Our humanity through the lens – Richard Avedon at the National Portrait Gallery Canberra
Last week I got down to the Nation’s Capital and visited People, the current Richard Avedon show and the first exhibition of his work in Australia.
Avedon’s career spanned many decades and he photographed some of the best known figures of the day. He worked for Harper’s Bazaar during the 1940s, and developed a minimalist aesthetic using a stark white featureless background. This was avant-garde for the day and became his signature.
There were some iconic images there – Twiggy in a back-revealing dress; Elizabeth Taylor, young and so voluptuous, surrounded by the curves of a cock -feather hat.
Elizabeth Taylor, cock feathers by Enello of Emme, 1964.

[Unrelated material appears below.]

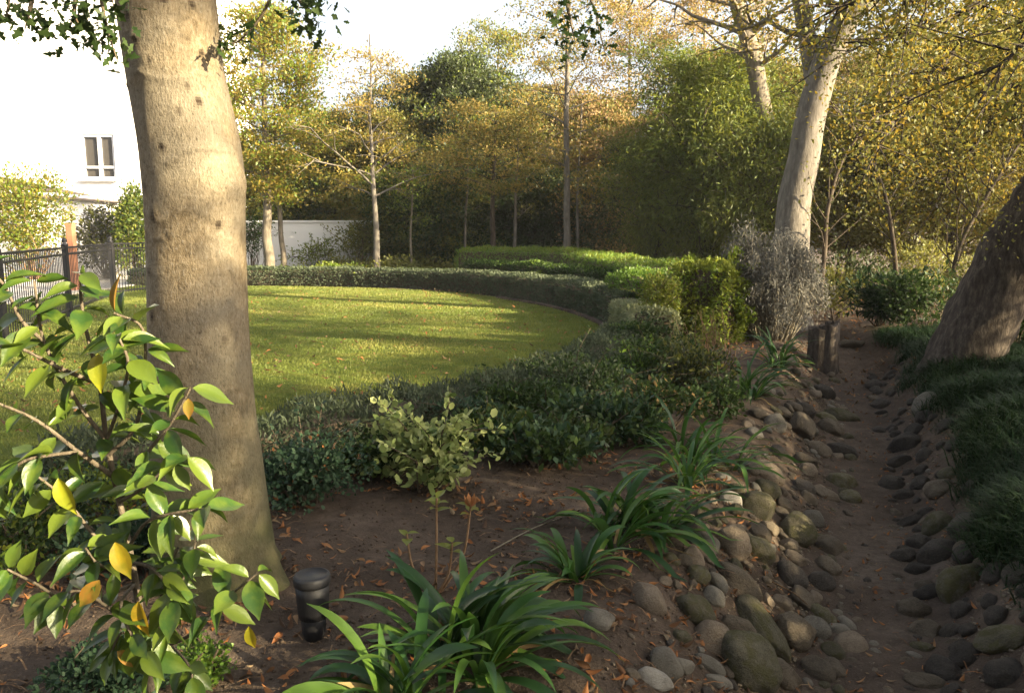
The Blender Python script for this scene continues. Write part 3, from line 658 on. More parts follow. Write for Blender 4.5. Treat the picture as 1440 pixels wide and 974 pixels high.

Avedon created technically marvelous portraits, so I’m told. They certainly looked clear and interestingly composed. My favourites included four separate images of poignantly young and serious men who were known as the Beatles, and an image of Warhol with Candy Darling and Jay Johnson from 1969. He had several of people with their eyes closed, which seems to give the viewer a voyeuristic license somehow.
Andy Warhol with Candy Darling and Jay Johnson, 1969
A magnificent Marian Anderson, the first Afro-American to sing at the New York Metropolitan Opera. She is all hair, lips, jewellery and he captured her whilst she was singing for him in 1955
Marian Anderson, 1955.
There was also a magnificent, and again painfully young Nureyev – lean, hard with an enormous cock.